In 2006, Mandanipour traveled to the United States as an International Writers Project Fellow at Brown University. In 2007 and 2008 he was a writer in residence at Harvard University and in 2009 at Boston College. In September 2011, Mandanipour returned to Brown University as a visiting professor of literary arts where he currently teaches contemporary Persian literature and modern Iranian cinema.
Mandanipour started writing at the age of fourteen and published his first short story, Shadows of the Cave, in 1985 in the literary journal Mofid Magazine. In 1989, his first collection of short stories was published under the same title.
Regarded as one of the most accomplished and promising writers of contemporary Iranian literature, Mandanipour’s creative approach to the use of symbols and metaphors, his inventive experimentation with language, time and space, as well as his unique awareness of sequence and identity have made his work fascinating to critics and readers alike. In his stories, Mandanipour creates his own unique surreal world in which illusion seems as real as terrifying reality. The nightmares and realisms of his stories are rooted in the historical horrors and sufferings of the people of Iran.

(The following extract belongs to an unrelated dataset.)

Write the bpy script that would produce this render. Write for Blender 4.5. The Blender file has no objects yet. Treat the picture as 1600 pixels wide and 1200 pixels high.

At the outset, Mandanipour’s stories are enigmatic, yet they jolt awake the reader’s imagination and provoke him or her to peel away the intricately woven and fused layers in which past and present, and tradition and modernity collide. His characters do not conform to conventional molds. Traditional identities are blurred as the lines between right and wrong, friend and foe, sanity and insanity become fluid. Often driven by the most basic human instincts of fear, survival and loneliness, Mandanipour’s characters struggle in a world of contradictions and ambiguities and grapple with self-identity, social dilemmas, and everyday life.